The famous song is about a sleeping king called Shaka Zulu who heroically resisted the armies of European colonizers and will one day awaken from his sleep and return to lead his oppressed people to freedom.

However, the sleeping lion I am referring to is more than a single sleeping lion but actually three.

The first lion comes from Henry I – known as the lion of England – who had a lion on his standard on taking power in 1100. The second one comes from his wife, Adeliza, whose father also had a lion on his shield. To commemorate his marriage he added a second lion to his standard. In 1154, two lions became three when Henry II married Eleanor of Aquitaine, who also had a lion on her family crest.

These lions have become known as the “Lions of England” and are worn on the English Football Association (FA) shirts as their logo. This logo has been used since the FA was formed in 1863.f

Lions like to sleep and after a full meal – often sleep for 24 hours. But lions never sleep outside their pack and they sleep to gather their strength. However, a lion is never really fully asleep.

With this piece of knowledge now available to the Cayman Islands premier, Hon. McKeeva Bush, I can only ask why he is intent on waking up the three sleeping lions?

He has repeatedly insulted Her Majesty’s representative, H.E. Governor, Duncan Taylor; he has berated and belittled other government representatives from the Auditor General down to “faceless” “pen pushing servants in the UK’s Foreign and Commonwealth Office. All these people are here to destroy us and the Premier almost portrays himself as some form of St. George who is going to slay an evil dragon – the lions of England.

Having been forced to agree to the UK’s Framework for Fiscal Responsibility (FFR) and signing the document in November 2011 it committed the Cayman Islands Government to operate within parameters, rules and systems regarding public finances. The Premier agreed to draw statuary authorities back into the debt ratios ruling government borrowing. This ensured the entire public sector spending is now tightly controlled within a rigid framework. Authorities and government companies, like the port, the airport, Cayman Airways, Water Authority Cayman or the Turtle Farm, cannot borrow outside of the Public Management and Finance Law limits and will need to gain UK approval for any projects they engage in.

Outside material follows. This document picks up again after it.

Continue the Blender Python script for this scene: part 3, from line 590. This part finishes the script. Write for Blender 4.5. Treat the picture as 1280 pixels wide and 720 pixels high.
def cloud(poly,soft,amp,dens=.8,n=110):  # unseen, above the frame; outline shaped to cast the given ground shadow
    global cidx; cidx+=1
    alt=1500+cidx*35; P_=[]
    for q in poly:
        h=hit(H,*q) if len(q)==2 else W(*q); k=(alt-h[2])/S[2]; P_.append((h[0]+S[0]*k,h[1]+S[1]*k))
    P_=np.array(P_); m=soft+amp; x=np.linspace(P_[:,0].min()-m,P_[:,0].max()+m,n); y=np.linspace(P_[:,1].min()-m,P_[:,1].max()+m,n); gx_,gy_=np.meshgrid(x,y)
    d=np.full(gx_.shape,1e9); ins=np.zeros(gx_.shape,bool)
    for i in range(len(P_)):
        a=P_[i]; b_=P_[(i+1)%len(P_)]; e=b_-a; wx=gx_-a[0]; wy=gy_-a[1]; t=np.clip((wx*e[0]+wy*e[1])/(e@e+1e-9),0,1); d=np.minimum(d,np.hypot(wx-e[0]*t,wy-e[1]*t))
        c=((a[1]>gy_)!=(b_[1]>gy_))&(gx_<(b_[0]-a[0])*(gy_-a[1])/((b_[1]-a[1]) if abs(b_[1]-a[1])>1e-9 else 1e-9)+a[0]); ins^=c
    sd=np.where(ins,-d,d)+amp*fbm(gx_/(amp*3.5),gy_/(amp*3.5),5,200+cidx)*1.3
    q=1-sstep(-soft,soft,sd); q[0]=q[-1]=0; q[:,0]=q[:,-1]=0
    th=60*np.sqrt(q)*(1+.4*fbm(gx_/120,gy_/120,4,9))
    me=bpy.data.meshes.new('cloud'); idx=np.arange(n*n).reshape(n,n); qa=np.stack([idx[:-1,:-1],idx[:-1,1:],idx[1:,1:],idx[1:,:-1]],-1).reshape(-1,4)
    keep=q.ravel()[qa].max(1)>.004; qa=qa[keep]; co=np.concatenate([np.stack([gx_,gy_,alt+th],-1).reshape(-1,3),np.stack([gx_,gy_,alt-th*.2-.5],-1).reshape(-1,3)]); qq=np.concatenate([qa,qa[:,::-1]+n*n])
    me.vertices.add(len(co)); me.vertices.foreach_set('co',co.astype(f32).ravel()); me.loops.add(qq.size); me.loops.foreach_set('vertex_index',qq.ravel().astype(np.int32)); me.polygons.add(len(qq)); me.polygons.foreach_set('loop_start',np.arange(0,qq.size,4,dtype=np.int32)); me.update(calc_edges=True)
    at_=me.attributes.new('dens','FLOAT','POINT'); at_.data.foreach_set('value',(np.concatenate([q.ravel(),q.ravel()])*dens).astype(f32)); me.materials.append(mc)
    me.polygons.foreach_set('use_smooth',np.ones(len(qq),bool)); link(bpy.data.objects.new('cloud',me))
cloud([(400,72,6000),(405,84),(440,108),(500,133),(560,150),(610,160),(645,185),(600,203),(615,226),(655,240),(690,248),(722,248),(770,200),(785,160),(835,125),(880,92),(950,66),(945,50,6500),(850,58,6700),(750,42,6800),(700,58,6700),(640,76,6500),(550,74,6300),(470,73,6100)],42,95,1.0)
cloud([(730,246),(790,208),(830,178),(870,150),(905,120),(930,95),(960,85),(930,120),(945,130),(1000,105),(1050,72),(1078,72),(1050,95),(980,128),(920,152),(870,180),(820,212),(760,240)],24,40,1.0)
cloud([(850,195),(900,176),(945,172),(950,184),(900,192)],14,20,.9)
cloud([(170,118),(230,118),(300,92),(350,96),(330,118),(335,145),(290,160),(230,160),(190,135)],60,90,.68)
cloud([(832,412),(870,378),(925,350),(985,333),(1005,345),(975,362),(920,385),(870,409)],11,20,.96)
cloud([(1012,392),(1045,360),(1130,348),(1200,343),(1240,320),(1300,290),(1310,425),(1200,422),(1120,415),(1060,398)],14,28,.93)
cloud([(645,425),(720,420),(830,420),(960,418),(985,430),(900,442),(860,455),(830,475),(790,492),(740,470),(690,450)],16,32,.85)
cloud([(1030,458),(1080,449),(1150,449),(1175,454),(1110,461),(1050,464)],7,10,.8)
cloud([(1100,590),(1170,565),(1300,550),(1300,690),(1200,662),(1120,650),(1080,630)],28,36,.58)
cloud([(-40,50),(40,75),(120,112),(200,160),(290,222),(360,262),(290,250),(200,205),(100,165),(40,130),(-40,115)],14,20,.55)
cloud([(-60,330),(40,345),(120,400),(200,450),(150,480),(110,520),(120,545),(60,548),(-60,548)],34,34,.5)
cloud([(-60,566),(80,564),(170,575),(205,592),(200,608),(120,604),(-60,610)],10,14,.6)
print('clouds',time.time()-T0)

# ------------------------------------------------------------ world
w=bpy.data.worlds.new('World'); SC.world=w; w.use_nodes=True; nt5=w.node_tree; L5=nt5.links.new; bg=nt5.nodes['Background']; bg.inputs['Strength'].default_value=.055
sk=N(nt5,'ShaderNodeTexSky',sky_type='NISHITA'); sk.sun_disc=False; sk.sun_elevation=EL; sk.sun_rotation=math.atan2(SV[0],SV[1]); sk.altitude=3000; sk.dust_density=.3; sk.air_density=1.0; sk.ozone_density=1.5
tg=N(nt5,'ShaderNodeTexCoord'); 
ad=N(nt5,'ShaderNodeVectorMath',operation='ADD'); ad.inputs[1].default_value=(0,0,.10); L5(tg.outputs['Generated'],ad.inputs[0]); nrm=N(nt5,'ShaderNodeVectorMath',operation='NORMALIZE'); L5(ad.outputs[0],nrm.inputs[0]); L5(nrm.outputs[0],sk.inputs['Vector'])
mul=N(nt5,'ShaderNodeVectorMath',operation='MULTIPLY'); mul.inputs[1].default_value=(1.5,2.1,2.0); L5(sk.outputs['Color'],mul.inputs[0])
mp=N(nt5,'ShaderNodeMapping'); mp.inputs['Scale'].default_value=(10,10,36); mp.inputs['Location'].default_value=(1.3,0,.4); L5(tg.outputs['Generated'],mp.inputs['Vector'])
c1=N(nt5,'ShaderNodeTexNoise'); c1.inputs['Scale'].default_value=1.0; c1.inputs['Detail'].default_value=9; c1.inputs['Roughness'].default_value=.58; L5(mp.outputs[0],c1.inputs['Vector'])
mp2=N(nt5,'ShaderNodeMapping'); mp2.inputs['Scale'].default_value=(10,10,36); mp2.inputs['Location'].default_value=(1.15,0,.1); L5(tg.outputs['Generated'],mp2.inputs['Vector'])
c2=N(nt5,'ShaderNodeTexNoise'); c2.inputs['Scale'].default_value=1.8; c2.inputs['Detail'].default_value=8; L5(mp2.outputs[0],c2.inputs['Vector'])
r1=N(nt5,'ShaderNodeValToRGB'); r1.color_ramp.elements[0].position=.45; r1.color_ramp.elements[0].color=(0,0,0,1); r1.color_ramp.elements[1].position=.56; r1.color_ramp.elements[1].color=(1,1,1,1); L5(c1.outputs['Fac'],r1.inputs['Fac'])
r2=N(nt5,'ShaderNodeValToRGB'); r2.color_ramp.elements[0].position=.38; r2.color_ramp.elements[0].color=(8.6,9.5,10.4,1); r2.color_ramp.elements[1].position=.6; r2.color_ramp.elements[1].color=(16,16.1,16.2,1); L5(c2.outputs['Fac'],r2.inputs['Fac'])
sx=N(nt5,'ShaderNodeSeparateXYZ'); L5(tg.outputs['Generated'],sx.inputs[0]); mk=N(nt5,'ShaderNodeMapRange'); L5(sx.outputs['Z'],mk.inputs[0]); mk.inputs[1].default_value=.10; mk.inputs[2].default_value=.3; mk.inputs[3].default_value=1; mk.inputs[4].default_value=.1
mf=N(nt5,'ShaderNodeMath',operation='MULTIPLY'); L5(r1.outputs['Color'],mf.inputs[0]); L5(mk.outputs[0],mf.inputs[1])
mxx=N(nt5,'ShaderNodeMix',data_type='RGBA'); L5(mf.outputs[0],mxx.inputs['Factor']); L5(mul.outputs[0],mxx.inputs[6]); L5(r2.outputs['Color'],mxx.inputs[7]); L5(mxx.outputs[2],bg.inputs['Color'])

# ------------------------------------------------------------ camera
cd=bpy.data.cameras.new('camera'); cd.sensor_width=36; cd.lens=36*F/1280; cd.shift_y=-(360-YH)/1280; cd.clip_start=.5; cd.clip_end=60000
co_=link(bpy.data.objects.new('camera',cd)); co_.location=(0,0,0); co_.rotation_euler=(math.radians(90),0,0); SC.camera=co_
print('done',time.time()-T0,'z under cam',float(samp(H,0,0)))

Good governance and if one was wise you would view this as very necessary considering the extravagant borrowing by past Cayman Island governments, and I don’t just mean the United Democratic Party controlled one.

Mr. Bush doesn’t see it this way and views it as unnecessary and a hindrance to his autocratic sense of “open” government and “I am the man in charge”. He was the one elected by the Cayman Island people and not the United Kingdom and those lions can go back to sleep! How dare they put controls on HIS government. Remember, when Mr. Bush mentions the government it is NOT the government of the people but it is ‘MY’ government.

The UK has said they expect the bill AS SIGNED to come to the Legislative Assembly in November. Bush wants to make changes and has publicly said he will make changes.

He can make as many changes as he likes and I am sure he will.

However, when that happens he will find out just how loud lions, when awakened, can roar.

And angry ones are a force to reckon with as history has proved.

In Cayman, the tiny Cayman Islands, the lion sleeps no more.